Yesterday I started off my writing day by deleting all but nine of the words I’d written the day before.
Now, this isn’t as bad as it sounds, since I’d only written 339 words the day before. Each one extracted like a bad tooth and laboriously typed. Over something like two hours. It just was not working.
There are two schools of thought on what this kind of wall means: either you’ve taken a wrong turn and the work is telling you by resisting or that you’re up against something really important and you have to punch through to the other side.
There lies the conundrum.
How do you know how long to keep chipping at the wall, looking for that little glimpse of Shangri-La on the other side? At some point you’re no longer making progress, you’re just banging your head against a brick wall and the only thing chipping is your skull.
Eventually I gave up at my pitiful 339 words. After all, I do have a day job. I looked at it the next morning and couldn’t bear to try to make that scene work any more. Made my head hurt just to look at it. So I deleted everything up to the previous scene. Kalayna Price, who’s a supportive friend, as well as a terrific writer, said she hoped that the nine words I saved were at least really good ones. (I, of course, had to tweet my ignominious beginning.) It’s a nice thought, but I don’t know — they must have been incidental edits to the previous scene.

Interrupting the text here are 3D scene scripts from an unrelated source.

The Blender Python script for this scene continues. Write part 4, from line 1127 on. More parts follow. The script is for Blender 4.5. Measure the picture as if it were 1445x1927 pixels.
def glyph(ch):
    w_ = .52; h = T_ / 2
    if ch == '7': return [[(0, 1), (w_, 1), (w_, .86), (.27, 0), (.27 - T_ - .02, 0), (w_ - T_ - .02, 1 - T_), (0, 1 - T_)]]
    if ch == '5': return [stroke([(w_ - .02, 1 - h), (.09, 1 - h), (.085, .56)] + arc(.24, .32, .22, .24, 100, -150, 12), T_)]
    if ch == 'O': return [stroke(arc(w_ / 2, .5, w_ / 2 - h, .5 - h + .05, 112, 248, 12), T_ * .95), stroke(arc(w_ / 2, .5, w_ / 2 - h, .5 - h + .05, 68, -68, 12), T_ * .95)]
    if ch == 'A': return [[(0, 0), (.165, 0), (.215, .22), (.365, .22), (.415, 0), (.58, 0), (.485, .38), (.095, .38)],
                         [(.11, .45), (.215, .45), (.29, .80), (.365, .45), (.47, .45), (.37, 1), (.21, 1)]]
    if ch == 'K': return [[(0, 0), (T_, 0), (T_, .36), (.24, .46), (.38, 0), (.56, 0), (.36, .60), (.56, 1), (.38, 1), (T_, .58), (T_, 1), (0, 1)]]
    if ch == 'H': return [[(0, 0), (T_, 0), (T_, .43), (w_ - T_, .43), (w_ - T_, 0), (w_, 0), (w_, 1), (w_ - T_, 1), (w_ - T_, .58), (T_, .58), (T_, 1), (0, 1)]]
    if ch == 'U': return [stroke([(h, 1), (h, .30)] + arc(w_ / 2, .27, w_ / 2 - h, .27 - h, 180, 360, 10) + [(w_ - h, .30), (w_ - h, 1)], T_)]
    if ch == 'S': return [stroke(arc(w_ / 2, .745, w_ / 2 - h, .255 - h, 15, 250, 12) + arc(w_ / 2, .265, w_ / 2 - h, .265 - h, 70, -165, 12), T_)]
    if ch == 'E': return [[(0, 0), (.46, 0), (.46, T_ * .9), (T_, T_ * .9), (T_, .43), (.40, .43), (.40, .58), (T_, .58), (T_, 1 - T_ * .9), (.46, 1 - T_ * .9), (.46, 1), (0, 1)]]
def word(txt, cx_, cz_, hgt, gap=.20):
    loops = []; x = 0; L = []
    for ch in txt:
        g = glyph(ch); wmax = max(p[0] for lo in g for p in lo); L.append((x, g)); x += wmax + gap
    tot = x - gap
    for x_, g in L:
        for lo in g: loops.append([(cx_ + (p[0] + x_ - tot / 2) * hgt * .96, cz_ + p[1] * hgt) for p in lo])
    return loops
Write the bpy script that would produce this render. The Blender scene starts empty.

This is a bit of a cheat, to delete before I officially start for the day. I figure my wordcount on a daily and weekly basis. (Have I ever mentioned I love spreadsheets?) At the start of my writing day, I put in the current wordcount of my manuscript. Then, as I write, I can watch the wordcount go up until I reach my target. This is why drafting can be more rewarding than editing — I hate negative wordcounts. So I deleted before I began, so I wouldn’t have to overcome the negative 330 to make my daily goal. It’ll show up in the weekly goal, but there it is.
Marin, who has a knitting blog that’s actually about knitting today, because she made this super-cool alligator sweater, responded that knitters call what I’d done “frogging.” Why? Because you rip-it, rip-it, rip-it.
Those knitters are a wild and crazy crowd, I tell you.
But I love this analogy, the physicality of it. I don’t knit, but I do quilt. I know that moment when you look at the thing in your hands and you realize that it’s gone wrong. You made a mistake a ways back and the only way to get to it is to rip out everything from that point forward. At least in writing, thanks to the blessings of word processing, you can cut the scene and stick it in a little folder, just in case.
(And, every once in a while, you get to raid the outtakes and pop them back into the document, which makes the wordcount zoom up in a tremendously gratifying way. Okay – it’s not an exciting lifestyle.)
When a thing is physical, when you can look at the rows of loops and stitches, you can see where the error is. With a novel that arguably exists only in your head, it’s harder to discern where the mistake lies. Or even that it really is a mistake.
At some point, you just have to go with your gut.
And hit the frogging with as much grace as you can muster.